Dataset content –
# # #

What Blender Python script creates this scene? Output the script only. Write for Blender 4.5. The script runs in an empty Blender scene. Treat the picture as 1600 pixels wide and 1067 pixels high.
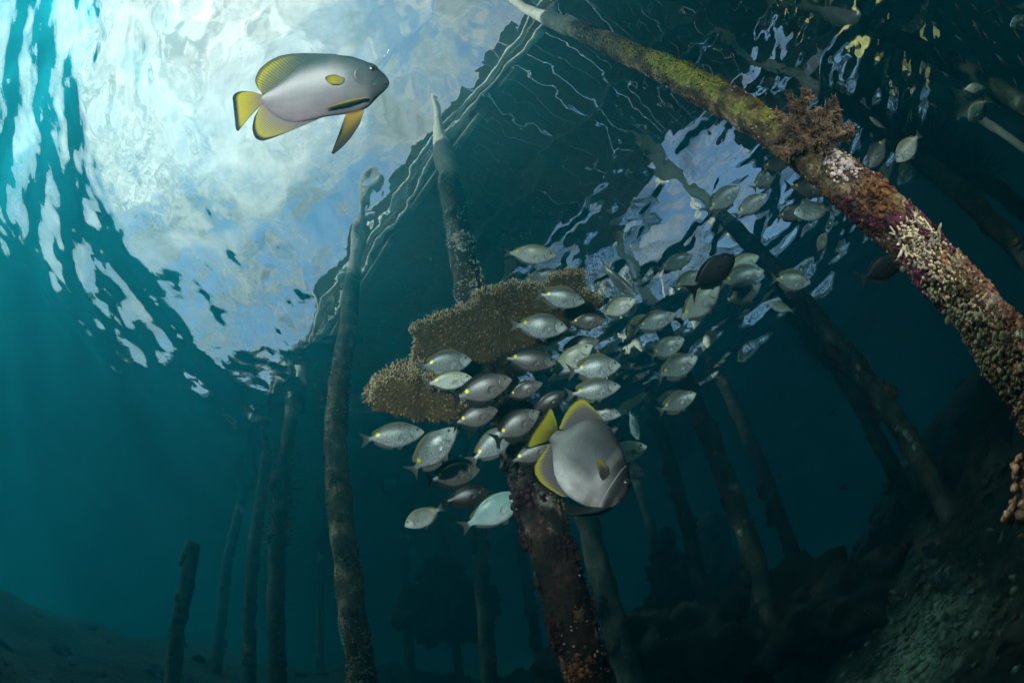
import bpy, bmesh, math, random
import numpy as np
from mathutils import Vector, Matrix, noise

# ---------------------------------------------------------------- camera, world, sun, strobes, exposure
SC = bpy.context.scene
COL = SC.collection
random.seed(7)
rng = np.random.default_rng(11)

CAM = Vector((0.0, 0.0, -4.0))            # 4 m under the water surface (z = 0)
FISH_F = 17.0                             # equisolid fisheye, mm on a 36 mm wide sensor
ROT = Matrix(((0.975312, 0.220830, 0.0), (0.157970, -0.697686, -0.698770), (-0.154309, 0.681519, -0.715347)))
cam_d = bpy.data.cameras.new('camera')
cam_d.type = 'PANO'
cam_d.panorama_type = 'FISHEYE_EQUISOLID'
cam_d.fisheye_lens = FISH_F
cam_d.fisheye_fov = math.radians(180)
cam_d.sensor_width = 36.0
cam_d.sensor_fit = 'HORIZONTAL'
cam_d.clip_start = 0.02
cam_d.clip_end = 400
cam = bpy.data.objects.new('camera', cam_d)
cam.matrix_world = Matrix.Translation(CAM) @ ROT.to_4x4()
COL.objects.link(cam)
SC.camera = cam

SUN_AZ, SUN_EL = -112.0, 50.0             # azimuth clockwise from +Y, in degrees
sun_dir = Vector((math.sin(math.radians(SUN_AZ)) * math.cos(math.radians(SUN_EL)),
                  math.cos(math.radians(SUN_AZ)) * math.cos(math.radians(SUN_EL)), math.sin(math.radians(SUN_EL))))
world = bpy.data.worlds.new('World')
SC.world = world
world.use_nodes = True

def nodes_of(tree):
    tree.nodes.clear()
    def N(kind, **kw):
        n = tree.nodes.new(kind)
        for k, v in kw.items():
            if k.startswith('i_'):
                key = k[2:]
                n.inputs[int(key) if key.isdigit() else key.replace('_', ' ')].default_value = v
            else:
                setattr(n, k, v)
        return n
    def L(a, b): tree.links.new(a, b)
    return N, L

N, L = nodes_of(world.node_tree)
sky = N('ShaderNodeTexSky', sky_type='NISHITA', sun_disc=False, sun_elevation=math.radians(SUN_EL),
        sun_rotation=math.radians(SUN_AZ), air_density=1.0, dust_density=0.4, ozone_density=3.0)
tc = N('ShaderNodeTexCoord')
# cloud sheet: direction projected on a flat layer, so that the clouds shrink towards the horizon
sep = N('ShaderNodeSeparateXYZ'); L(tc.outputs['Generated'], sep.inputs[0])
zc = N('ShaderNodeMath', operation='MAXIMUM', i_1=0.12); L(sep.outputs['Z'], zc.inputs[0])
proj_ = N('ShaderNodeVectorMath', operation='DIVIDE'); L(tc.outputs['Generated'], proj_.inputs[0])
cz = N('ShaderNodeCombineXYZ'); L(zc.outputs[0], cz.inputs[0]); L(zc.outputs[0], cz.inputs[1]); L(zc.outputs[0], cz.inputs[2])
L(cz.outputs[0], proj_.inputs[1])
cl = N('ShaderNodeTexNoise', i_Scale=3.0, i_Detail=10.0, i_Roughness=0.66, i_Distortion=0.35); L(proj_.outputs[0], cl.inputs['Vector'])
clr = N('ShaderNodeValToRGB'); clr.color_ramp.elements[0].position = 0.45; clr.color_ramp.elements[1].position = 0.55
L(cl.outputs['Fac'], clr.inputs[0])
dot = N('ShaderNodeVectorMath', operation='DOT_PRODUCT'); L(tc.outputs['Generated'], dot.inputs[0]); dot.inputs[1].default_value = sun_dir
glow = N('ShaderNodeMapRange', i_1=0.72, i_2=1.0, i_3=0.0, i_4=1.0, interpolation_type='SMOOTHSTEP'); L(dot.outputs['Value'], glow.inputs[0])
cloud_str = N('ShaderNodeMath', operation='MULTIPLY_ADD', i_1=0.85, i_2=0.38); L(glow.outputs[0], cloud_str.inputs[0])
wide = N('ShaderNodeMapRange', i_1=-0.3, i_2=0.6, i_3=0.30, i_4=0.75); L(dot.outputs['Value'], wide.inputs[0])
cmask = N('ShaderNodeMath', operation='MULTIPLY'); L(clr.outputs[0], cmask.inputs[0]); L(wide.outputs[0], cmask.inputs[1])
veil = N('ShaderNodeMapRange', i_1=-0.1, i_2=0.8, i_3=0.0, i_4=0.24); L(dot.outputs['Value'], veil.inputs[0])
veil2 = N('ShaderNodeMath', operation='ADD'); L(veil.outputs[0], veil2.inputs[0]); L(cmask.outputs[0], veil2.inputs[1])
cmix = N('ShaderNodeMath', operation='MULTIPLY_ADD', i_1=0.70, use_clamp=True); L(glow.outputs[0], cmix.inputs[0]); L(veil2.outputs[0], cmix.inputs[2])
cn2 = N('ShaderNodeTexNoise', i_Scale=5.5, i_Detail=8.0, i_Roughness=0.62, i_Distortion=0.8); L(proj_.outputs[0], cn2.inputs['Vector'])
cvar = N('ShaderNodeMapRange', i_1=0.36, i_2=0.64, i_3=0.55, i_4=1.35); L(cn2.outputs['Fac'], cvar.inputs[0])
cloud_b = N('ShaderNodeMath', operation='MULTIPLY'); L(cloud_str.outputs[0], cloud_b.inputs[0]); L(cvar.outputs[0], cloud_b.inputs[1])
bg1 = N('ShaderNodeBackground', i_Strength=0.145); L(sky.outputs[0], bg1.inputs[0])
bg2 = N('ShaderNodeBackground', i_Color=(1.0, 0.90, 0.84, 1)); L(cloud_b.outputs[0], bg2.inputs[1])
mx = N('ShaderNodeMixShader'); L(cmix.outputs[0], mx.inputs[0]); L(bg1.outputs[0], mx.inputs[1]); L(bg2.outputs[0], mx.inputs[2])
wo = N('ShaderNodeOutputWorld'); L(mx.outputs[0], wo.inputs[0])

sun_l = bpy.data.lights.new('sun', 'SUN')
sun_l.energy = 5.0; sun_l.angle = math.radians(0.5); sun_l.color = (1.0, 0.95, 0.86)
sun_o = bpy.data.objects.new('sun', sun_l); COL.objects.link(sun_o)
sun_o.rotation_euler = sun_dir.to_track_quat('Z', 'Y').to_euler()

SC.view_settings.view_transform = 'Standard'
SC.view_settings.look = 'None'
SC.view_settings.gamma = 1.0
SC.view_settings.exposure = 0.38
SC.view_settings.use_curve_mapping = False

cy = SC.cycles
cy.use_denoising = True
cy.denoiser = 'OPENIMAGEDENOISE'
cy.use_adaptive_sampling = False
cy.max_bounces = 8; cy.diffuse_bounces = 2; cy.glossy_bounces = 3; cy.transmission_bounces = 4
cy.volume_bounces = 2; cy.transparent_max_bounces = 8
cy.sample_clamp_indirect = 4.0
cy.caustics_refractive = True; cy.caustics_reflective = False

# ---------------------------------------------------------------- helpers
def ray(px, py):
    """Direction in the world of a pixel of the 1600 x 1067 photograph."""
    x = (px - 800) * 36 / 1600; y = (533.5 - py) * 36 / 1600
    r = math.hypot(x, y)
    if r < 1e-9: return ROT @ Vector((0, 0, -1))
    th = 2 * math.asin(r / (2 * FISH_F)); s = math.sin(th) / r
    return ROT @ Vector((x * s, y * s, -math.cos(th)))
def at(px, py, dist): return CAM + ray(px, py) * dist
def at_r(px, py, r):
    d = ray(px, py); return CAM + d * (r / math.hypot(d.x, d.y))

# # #

Restate the data above word for word. Do not include the images.

What Blender Python script creates this scene? Output the script only. Write for Blender 4.5. The script runs in an empty Blender scene. Treat the picture as 1600 pixels wide and 1067 pixels high.
import bpy, bmesh, math, random
import numpy as np
from mathutils import Vector, Matrix, noise

# ---------------------------------------------------------------- camera, world, sun, strobes, exposure
SC = bpy.context.scene
COL = SC.collection
random.seed(7)
rng = np.random.default_rng(11)

CAM = Vector((0.0, 0.0, -4.0))            # 4 m under the water surface (z = 0)
FISH_F = 17.0                             # equisolid fisheye, mm on a 36 mm wide sensor
ROT = Matrix(((0.975312, 0.220830, 0.0), (0.157970, -0.697686, -0.698770), (-0.154309, 0.681519, -0.715347)))
cam_d = bpy.data.cameras.new('camera')
cam_d.type = 'PANO'
cam_d.panorama_type = 'FISHEYE_EQUISOLID'
cam_d.fisheye_lens = FISH_F
cam_d.fisheye_fov = math.radians(180)
cam_d.sensor_width = 36.0
cam_d.sensor_fit = 'HORIZONTAL'
cam_d.clip_start = 0.02
cam_d.clip_end = 400
cam = bpy.data.objects.new('camera', cam_d)
cam.matrix_world = Matrix.Translation(CAM) @ ROT.to_4x4()
COL.objects.link(cam)
SC.camera = cam

SUN_AZ, SUN_EL = -112.0, 50.0             # azimuth clockwise from +Y, in degrees
sun_dir = Vector((math.sin(math.radians(SUN_AZ)) * math.cos(math.radians(SUN_EL)),
                  math.cos(math.radians(SUN_AZ)) * math.cos(math.radians(SUN_EL)), math.sin(math.radians(SUN_EL))))
world = bpy.data.worlds.new('World')
SC.world = world
world.use_nodes = True

def nodes_of(tree):
    tree.nodes.clear()
    def N(kind, **kw):
        n = tree.nodes.new(kind)
        for k, v in kw.items():
            if k.startswith('i_'):
                key = k[2:]
                n.inputs[int(key) if key.isdigit() else key.replace('_', ' ')].default_value = v
            else:
                setattr(n, k, v)
        return n
    def L(a, b): tree.links.new(a, b)
    return N, L

N, L = nodes_of(world.node_tree)
sky = N('ShaderNodeTexSky', sky_type='NISHITA', sun_disc=False, sun_elevation=math.radians(SUN_EL),
        sun_rotation=math.radians(SUN_AZ), air_density=1.0, dust_density=0.4, ozone_density=3.0)
tc = N('ShaderNodeTexCoord')
# cloud sheet: direction projected on a flat layer, so that the clouds shrink towards the horizon
sep = N('ShaderNodeSeparateXYZ'); L(tc.outputs['Generated'], sep.inputs[0])
zc = N('ShaderNodeMath', operation='MAXIMUM', i_1=0.12); L(sep.outputs['Z'], zc.inputs[0])
proj_ = N('ShaderNodeVectorMath', operation='DIVIDE'); L(tc.outputs['Generated'], proj_.inputs[0])
cz = N('ShaderNodeCombineXYZ'); L(zc.outputs[0], cz.inputs[0]); L(zc.outputs[0], cz.inputs[1]); L(zc.outputs[0], cz.inputs[2])
L(cz.outputs[0], proj_.inputs[1])
cl = N('ShaderNodeTexNoise', i_Scale=3.0, i_Detail=10.0, i_Roughness=0.66, i_Distortion=0.35); L(proj_.outputs[0], cl.inputs['Vector'])
clr = N('ShaderNodeValToRGB'); clr.color_ramp.elements[0].position = 0.45; clr.color_ramp.elements[1].position = 0.55
L(cl.outputs['Fac'], clr.inputs[0])
dot = N('ShaderNodeVectorMath', operation='DOT_PRODUCT'); L(tc.outputs['Generated'], dot.inputs[0]); dot.inputs[1].default_value = sun_dir
glow = N('ShaderNodeMapRange', i_1=0.72, i_2=1.0, i_3=0.0, i_4=1.0, interpolation_type='SMOOTHSTEP'); L(dot.outputs['Value'], glow.inputs[0])
cloud_str = N('ShaderNodeMath', operation='MULTIPLY_ADD', i_1=0.85, i_2=0.38); L(glow.outputs[0], cloud_str.inputs[0])
wide = N('ShaderNodeMapRange', i_1=-0.3, i_2=0.6, i_3=0.30, i_4=0.75); L(dot.outputs['Value'], wide.inputs[0])
cmask = N('ShaderNodeMath', operation='MULTIPLY'); L(clr.outputs[0], cmask.inputs[0]); L(wide.outputs[0], cmask.inputs[1])
veil = N('ShaderNodeMapRange', i_1=-0.1, i_2=0.8, i_3=0.0, i_4=0.24); L(dot.outputs['Value'], veil.inputs[0])
veil2 = N('ShaderNodeMath', operation='ADD'); L(veil.outputs[0], veil2.inputs[0]); L(cmask.outputs[0], veil2.inputs[1])
cmix = N('ShaderNodeMath', operation='MULTIPLY_ADD', i_1=0.70, use_clamp=True); L(glow.outputs[0], cmix.inputs[0]); L(veil2.outputs[0], cmix.inputs[2])
cn2 = N('ShaderNodeTexNoise', i_Scale=5.5, i_Detail=8.0, i_Roughness=0.62, i_Distortion=0.8); L(proj_.outputs[0], cn2.inputs['Vector'])
cvar = N('ShaderNodeMapRange', i_1=0.36, i_2=0.64, i_3=0.55, i_4=1.35); L(cn2.outputs['Fac'], cvar.inputs[0])
cloud_b = N('ShaderNodeMath', operation='MULTIPLY'); L(cloud_str.outputs[0], cloud_b.inputs[0]); L(cvar.outputs[0], cloud_b.inputs[1])
bg1 = N('ShaderNodeBackground', i_Strength=0.145); L(sky.outputs[0], bg1.inputs[0])
bg2 = N('ShaderNodeBackground', i_Color=(1.0, 0.90, 0.84, 1)); L(cloud_b.outputs[0], bg2.inputs[1])
mx = N('ShaderNodeMixShader'); L(cmix.outputs[0], mx.inputs[0]); L(bg1.outputs[0], mx.inputs[1]); L(bg2.outputs[0], mx.inputs[2])
wo = N('ShaderNodeOutputWorld'); L(mx.outputs[0], wo.inputs[0])

sun_l = bpy.data.lights.new('sun', 'SUN')
sun_l.energy = 5.0; sun_l.angle = math.radians(0.5); sun_l.color = (1.0, 0.95, 0.86)
sun_o = bpy.data.objects.new('sun', sun_l); COL.objects.link(sun_o)
sun_o.rotation_euler = sun_dir.to_track_quat('Z', 'Y').to_euler()

SC.view_settings.view_transform = 'Standard'
SC.view_settings.look = 'None'
SC.view_settings.gamma = 1.0
SC.view_settings.exposure = 0.38
SC.view_settings.use_curve_mapping = False

cy = SC.cycles
cy.use_denoising = True
cy.denoiser = 'OPENIMAGEDENOISE'
cy.use_adaptive_sampling = False
cy.max_bounces = 8; cy.diffuse_bounces = 2; cy.glossy_bounces = 3; cy.transmission_bounces = 4
cy.volume_bounces = 2; cy.transparent_max_bounces = 8
cy.sample_clamp_indirect = 4.0
cy.caustics_refractive = True; cy.caustics_reflective = False

# ---------------------------------------------------------------- helpers
def ray(px, py):
    """Direction in the world of a pixel of the 1600 x 1067 photograph."""
    x = (px - 800) * 36 / 1600; y = (533.5 - py) * 36 / 1600
    r = math.hypot(x, y)
    if r < 1e-9: return ROT @ Vector((0, 0, -1))
    th = 2 * math.asin(r / (2 * FISH_F)); s = math.sin(th) / r
    return ROT @ Vector((x * s, y * s, -math.cos(th)))
def at(px, py, dist): return CAM + ray(px, py) * dist
def at_r(px, py, r):
    d = ray(px, py); return CAM + d * (r / math.hypot(d.x, d.y))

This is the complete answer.